Так, вряд ли можно признать оправданной столь категоричную дилемму (по смыслу получается "или предпринимательская, или профессиональная", и под первой имеется в виду деятельность юридических лиц или ПБОЮЛ, под второй - физических лиц как таковых). Она в числе прочего ставит под сомнение возможность применения данного закона в сфере регулирования корпоративных отношений. Скажем, к какой из категорий должна относиться активная деятельность консолидирующихся сейчас профессиональных инвесторов в корпоративные ценные бумаги? Известно, что ближайшей их целью является включение представителей ассоциаций инвесторов в советы директоров эмитентов. Будучи избранными, они окажутся "едины в четырех лицах": представители инвесторов - юридических лиц (кто-то же за них будет голосовать); представители ассоциаций инвесторов - юридических лиц ("организаторы побед"); физические лица -- профессиональные директора (так сказать, сами за себя); "просто" члены совета данной компании, которые должны возвыситься над своими личными пристрастиями, а также клановыми интересами и преследовать лишь цели динамичного развития данного акционерного общества (члены совета в силу закона действуют как физические лица). И тогда такие директора будут подчиняться профессиональным и этическим правилам разных СРО. Где гарантия того, что между их этическими кодексами не будет конкуренции и явных противоречий? А объединить их из-за "или", содержащегося в приведенном выше дословно определении, не представляется возможным.

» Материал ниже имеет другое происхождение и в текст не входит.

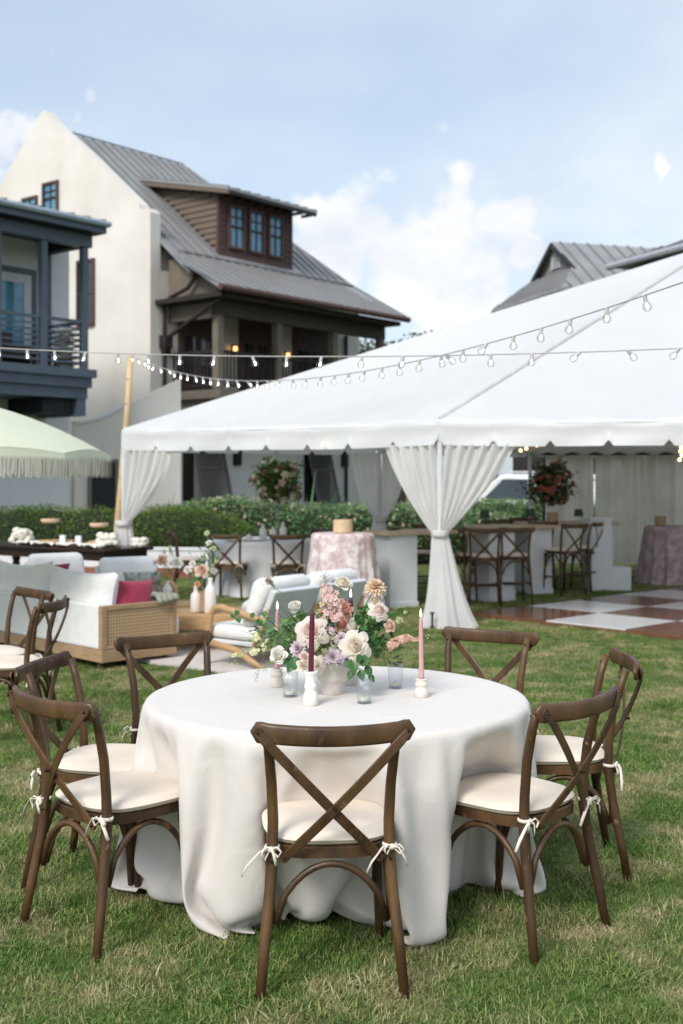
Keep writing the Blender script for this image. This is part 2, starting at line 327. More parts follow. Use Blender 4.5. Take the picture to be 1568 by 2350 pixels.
m_blade = ground_mat('grass_blade', True)
def tuft(seed, n=52, rad=.07):
    r = random.Random(seed); mb = MB(); tone = []
    for i in range(n):
        q = r.random() * 2 * pi; d = sqrt(r.random()) * rad; x, y = d * cos(q), d * sin(q)
        h = r.uniform(.008, .022); lean = r.uniform(.2, 1.6) * h; la = r.random() * 2 * pi; w = r.uniform(.0009, .0017); wa = la + pi / 2 + r.uniform(-.6, .6)
        if r.random() < .14: h *= .5; lean = r.uniform(.025, .06); w *= 1.5
        wx, wy = cos(wa) * w, sin(wa) * w; lx, ly = cos(la) * lean, sin(la) * lean
        mb.add([(x - wx, y - wy, 0), (x + wx, y + wy, 0), (x + lx * .35 + wx * .8, y + ly * .35 + wy * .8, h * .6), (x + lx * .35 - wx * .8, y + ly * .35 - wy * .8, h * .6), (x + lx, y + ly, h)], [(0, 1, 2, 3), (3, 2, 4)])
        tone += [r.uniform(0, .45)] * 5
    me = mb.mesh('grass_tuft', m_blade); a = me.attributes.new('tone', 'FLOAT', 'POINT'); a.data.foreach_set('value', tone)
    return bpy.data.objects.new('grass_tuft', me)
def inside_floor(x, y):
    dx, dy = x - 1.57, y - 13.74; s = dx * .685 - dy * .729; t = dx * .729 + dy * .685
    return s > -.12 and s < 7.4 and t > -.12 and t < 7.4
tc_col = bpy.data.collections.new('tufts')
for k in range(4): tc_col.objects.link(tuft(50 + k))
gm = MB(); dens = []; cs = .5
y = 2.6
while y < 22:
    lim = .33 * y + 1.6; x = -lim
    while x < lim:
        if not inside_floor(x + cs / 2, y + cs / 2) and not (y > 18.2 and x < 2):
            gm.add([(x, y, .001), (x + cs, y, .001), (x + cs, y + cs, .001), (x, y + cs, .001)], [(0, 1, 2, 3)])
            dens.append(620 if y < 6 else 430 if y < 9 else 240 if y < 13 else 130)
        x += cs
    y += cs
go = gm.build('grass', m_blade)
da = go.data.attributes.new('dens', 'FLOAT', 'FACE'); da.data.foreach_set('value', dens)
tag(go, 'short green lawn grass with straw coloured patches', 'grass', kind='stuff')
ng = bpy.data.node_groups.new('lawn', 'GeometryNodeTree'); ng.interface.new_socket('Geometry', in_out='INPUT', socket_type='NodeSocketGeometry'); ng.interface.new_socket('Geometry', in_out='OUTPUT', socket_type='NodeSocketGeometry')
A = lambda t: ng.nodes.new(t)
gi = A('NodeGroupInput'); g2 = A('NodeGroupOutput'); dp = A('GeometryNodeDistributePointsOnFaces'); na = A('GeometryNodeInputNamedAttribute'); na.data_type = 'FLOAT'; na.inputs['Name'].default_value = 'dens'
ci = A('GeometryNodeCollectionInfo'); ci.inputs['Collection'].default_value = tc_col; ci.inputs['Separate Children'].default_value = True; ci.inputs['Reset Children'].default_value = True
ip = A('GeometryNodeInstanceOnPoints'); ip.inputs['Pick Instance'].default_value = True
rr = A('FunctionNodeRandomValue'); rr.data_type = 'FLOAT_VECTOR'; rr.inputs['Min'].default_value = (-.14, -.14, 0); rr.inputs['Max'].default_value = (.14, .14, 6.28)
rs = A('FunctionNodeRandomValue'); rs.data_type = 'FLOAT'; rs.inputs[2].default_value = .55; rs.inputs[3].default_value = 1.45
po = A('GeometryNodeInputPosition'); nn_ = A('ShaderNodeTexNoise'); nn_.inputs['Scale'].default_value = 2.6; nn_.inputs['Detail'].default_value = 4; mr_ = A('ShaderNodeMapRange'); mr_.inputs[1].default_value = .35; mr_.inputs[2].default_value = .65; mr_.inputs[3].default_value = .55; mr_.inputs[4].default_value = 1.35; mu_ = A('ShaderNodeMath'); mu_.operation = 'MULTIPLY'
ng.links.new(po.outputs[0], nn_.inputs['Vector']); ng.links.new(nn_.outputs['Fac'], mr_.inputs[0]); ng.links.new(mr_.outputs[0], mu_.inputs[0]); ng.links.new(rs.outputs[1], mu_.inputs[1])
for a, b in ((gi.outputs[0], dp.inputs['Mesh']), (na.outputs[0], dp.inputs['Density']), (dp.outputs['Points'], ip.inputs['Points']), (ci.outputs[0], ip.inputs['Instance']), (rr.outputs[0], ip.inputs['Rotation']), (mu_.outputs[0], ip.inputs['Scale']), (ip.outputs[0], g2.inputs[0])): ng.links.new(a, b)
md = go.modifiers.new('lawn', 'NODES'); md.node_group = ng

# ------------------------------------------------------------------ cream house on the left: local x points out of its long side, y runs back along it
HA = -math.atan2(.629, .777)
house = empty('house', (-4.92, 30, 0), HA, 'cream stucco house with pointed gable, grey metal roof, dormer and upper porch', 'house')
def hb(name, m, boxes, **k):
    mb = MB()
    for lo, hi in boxes: mb.box(lo, hi)
    return mb.build(name, m, house, **k)
# body with gable attic
hb('wall', m_stucco, [((-8.9, .36, 0), (0, 8.7, 7.0))])
MB().prism([(-8.5, .36, 7.0), (-.25, .36, 7.0), (-.25, .36, 7.6), (-4.46, .36, 11.1), (-8.5, .36, 7.75)], (0, 5.0, 0)).build('attic_wall', m_stucco, house)
# parapet gable: rises proud of the roof, with a kneeler block at its foot
def gx(t): return -t
gp = [(-8.95, 0, 0), (0, 0, 0), (0, 0, 8.45), (-.13, 0, 8.58), (-.40, 0, 8.58), (-.43, 0, 8.72), (-2.4, 0, 10.32), (-3.5, 0, 11.15), (-4.1, 0, 11.62), (-4.33, 0, 11.88), (-4.46, 0, 11.95), (-4.6, 0, 11.88), (-4.85, 0, 11.62), (-5.45, 0, 11.12), (-6.5, 0, 10.2), (-8.5, 0, 8.58), (-8.95, 0, 8.5)]
MB().prism(gp, (0, .35, 0)).build('gable', m_stucco, house)
# main roof
def mz(x): return 7.8 - .83 * x
def slab(pts, th, name, m, par=house): return MB().prism(pts, (0, 0, -th)).build(name, m, par)
slab([(-4.46, .36, 11.50), (-4.46, 5.35, 11.50), (.42, 7.9, 7.46), (.42, .36, 7.46)], .12, 'roof', m_metal)
slab([(-4.46, .36, 11.50), (-4.46, 5.35, 11.50), (-9.4, 7.6, 7.40), (-9.4, .36, 7.40)], .12, 'roof', m_metal)
slab([(-4.46, 5.35, 11.49), (.42, 7.9, 7.45), (.42, 9.0, 7.0), (-9.4, 9.0, 7.0), (-9.4, 7.6, 7.4)], .12, 'roof', m_metal)
slab([(.42, .36, 7.46), (.42, .66, 7.46), (1.12, .66, 6.86), (1.12, .36, 6.86)], .12, 'roof', m_metal)          # strip that runs on beside the gable
# porch roof
PX0, PZ0, PX1, PZ1 = .40, 7.47, 2.55, 6.33
slab([(PX0, .72, PZ0), (PX0, 7.9, PZ0), (PX1, 7.7, PZ1), (PX1, -.05, PZ1), (.9, .2, 7.2)], .10, 'porch_roof', m_metal)
sm = MB().beam((0, 0, 0), (0, 0, 1), .035, .05).mesh('seam', m_seam)
def seam(p0, p1, par=house):
    p0 = Vector(p0); p1 = Vector(p1); d = p1 - p0
    q = d.to_track_quat('Z', 'Y').to_matrix().to_4x4(); M = Matrix.Translation(p0) @ q @ Matrix.Diagonal((1, 1, d.length, 1)); return inst(sm, 'seam', par, M)
for i in range(20):
    y = .62 + i * .37
    if y > 7.7: break
    xt = -4.46 if y < 5.35 else -4.46 + (y - 5.35) / 2.55 * 4.88
    xb = .42
    if 2.15 < y < 5.7: seam((xt, y, mz(xt) + .03), (-2.9, y, mz(-2.9) + .03))
    else: seam((xt, y, mz(xt) + .03), (xb, y, mz(xb) + .03))
for i in range(21):
    y = -.02 + i * .37
    y0 = max(y, .72) if y < .72 else y
    if y > 7.55: break
    x0 = PX0 if .72 <= y < 7 else (.9 if y < .72 else PX0 + (y - 7) / .7 * 2.15)
    z = lambda x: PZ0 + (x - PX0) / (PX1 - PX0) * (PZ1 - PZ0)
    seam((x0, y, z(x0) + .02), (PX1, y, z(PX1) + .02))
seam((-4.46, .36, 11.55), (-4.46, 5.35, 11.55)); seam((-4.46, 5.35, 11.53), (.42, 7.9, 7.49)); seam((.42, 7.9, 7.49), (PX1, 7.7, PZ1 + .03)); seam((PX0, .72, PZ0 + .04), (PX0, 7.9, PZ0 + .04))
MB().tube([(PX1 + .06, -.08, PZ1 - .07), (PX1 + .06, 7.75, PZ1 - .07)], .085, 8).build('gutter', m_umber, house)
MB().tube([(1.17, .33, 6.80), (1.17, .66, 6.80)], .08, 8).build('gutter', m_umber, house)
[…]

Еще одно откровенно неудачное ограничение - признак "единства отрасли или рынка производимых товаров (работ, услуг)". Куда прикажете податься региональным ассоциациям предприятий, представляющим, как правило, разные отрасли экономики? Или заведомо ориентироваться на "андерграунд" (то есть воздержаться от государственной регистрации), или при регистрации придумать что-нибудь "универсально-формальное" вроде ссылки на "единство рынка капиталов".

Сомнительно, что в подобный организационный формат впишутся и авторитетные объединения федерального масштаба. А вдруг почетное звание официальной СРО захочет получить тот же РСПП с его Объединенной комиссией по корпоративной этике, которая, собственно, и контролирует данные "правила предпринимательской деятельности" (правда, лишь при возникновении корпоративных конфликтов)? Какое "единство отрасли или рынка" при таких масштабах консолидации? Разве что всех федеральных рынков сразу...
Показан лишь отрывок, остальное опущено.